**Given information:**
>> Begin

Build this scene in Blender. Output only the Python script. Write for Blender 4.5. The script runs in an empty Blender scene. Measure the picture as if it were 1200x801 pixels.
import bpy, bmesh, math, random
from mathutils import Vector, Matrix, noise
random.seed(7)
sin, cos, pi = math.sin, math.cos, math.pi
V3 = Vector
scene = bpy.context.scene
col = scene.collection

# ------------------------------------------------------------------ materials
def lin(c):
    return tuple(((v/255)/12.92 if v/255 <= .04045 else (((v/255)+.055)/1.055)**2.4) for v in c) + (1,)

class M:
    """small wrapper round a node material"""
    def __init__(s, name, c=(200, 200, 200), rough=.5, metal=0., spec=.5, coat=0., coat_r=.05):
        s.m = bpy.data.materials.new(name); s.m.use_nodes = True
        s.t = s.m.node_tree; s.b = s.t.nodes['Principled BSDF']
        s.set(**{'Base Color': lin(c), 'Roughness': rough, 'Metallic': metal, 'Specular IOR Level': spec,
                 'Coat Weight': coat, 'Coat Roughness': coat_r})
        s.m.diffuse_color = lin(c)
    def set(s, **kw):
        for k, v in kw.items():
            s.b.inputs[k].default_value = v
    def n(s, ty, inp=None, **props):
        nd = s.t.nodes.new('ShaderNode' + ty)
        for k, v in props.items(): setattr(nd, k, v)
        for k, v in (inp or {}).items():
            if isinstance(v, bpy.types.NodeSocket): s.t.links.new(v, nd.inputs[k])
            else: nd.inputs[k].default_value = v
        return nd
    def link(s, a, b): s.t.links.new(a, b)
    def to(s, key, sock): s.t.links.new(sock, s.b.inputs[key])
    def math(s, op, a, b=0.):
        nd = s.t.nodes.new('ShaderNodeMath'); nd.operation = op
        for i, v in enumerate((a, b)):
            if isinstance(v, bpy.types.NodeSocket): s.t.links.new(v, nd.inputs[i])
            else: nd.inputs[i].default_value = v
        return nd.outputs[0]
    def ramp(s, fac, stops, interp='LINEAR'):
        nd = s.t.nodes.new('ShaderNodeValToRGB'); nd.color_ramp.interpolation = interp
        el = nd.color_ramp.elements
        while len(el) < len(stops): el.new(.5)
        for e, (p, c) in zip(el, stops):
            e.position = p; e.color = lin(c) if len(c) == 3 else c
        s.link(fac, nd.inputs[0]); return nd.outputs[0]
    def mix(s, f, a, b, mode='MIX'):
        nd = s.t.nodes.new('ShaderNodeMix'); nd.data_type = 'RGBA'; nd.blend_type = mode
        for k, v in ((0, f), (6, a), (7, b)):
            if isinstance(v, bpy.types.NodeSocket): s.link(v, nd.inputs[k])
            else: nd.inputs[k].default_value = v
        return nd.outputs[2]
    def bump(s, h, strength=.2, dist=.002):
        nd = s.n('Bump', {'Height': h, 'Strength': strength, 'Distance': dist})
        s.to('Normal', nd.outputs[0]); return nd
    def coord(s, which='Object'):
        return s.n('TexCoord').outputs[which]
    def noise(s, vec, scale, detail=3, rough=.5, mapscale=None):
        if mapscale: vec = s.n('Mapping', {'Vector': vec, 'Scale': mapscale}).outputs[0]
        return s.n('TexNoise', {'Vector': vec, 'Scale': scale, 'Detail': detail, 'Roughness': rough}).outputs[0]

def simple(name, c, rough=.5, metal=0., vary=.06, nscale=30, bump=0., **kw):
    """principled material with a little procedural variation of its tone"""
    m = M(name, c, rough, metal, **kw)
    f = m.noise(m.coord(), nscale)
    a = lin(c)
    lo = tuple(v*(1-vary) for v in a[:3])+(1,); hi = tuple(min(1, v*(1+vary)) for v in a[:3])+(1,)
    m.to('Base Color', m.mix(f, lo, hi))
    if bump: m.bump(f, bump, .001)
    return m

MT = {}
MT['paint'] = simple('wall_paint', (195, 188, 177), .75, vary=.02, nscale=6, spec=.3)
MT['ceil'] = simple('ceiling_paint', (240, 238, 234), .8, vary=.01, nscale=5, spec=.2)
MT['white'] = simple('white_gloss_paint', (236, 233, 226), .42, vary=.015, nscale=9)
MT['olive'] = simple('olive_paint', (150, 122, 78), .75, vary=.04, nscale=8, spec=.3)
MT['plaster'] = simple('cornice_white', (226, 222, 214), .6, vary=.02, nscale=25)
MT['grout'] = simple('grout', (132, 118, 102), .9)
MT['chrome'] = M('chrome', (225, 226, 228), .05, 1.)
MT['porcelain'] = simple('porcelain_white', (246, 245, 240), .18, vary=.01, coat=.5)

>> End

**Direction:**
Starting with the first line of the data above, copy each line exactly until you reach the line with "return tuple(((v/255)/12.92 if"; include that line as well.

**Response below:**
Build this scene in Blender. Output only the Python script. Write for Blender 4.5. The script runs in an empty Blender scene. Measure the picture as if it were 1200x801 pixels.
import bpy, bmesh, math, random
from mathutils import Vector, Matrix, noise
random.seed(7)
sin, cos, pi = math.sin, math.cos, math.pi
V3 = Vector
scene = bpy.context.scene
col = scene.collection

# ------------------------------------------------------------------ materials
def lin(c):
    return tuple(((v/255)/12.92 if v/255 <= .04045 else (((v/255)+.055)/1.055)**2.4) for v in c) + (1,)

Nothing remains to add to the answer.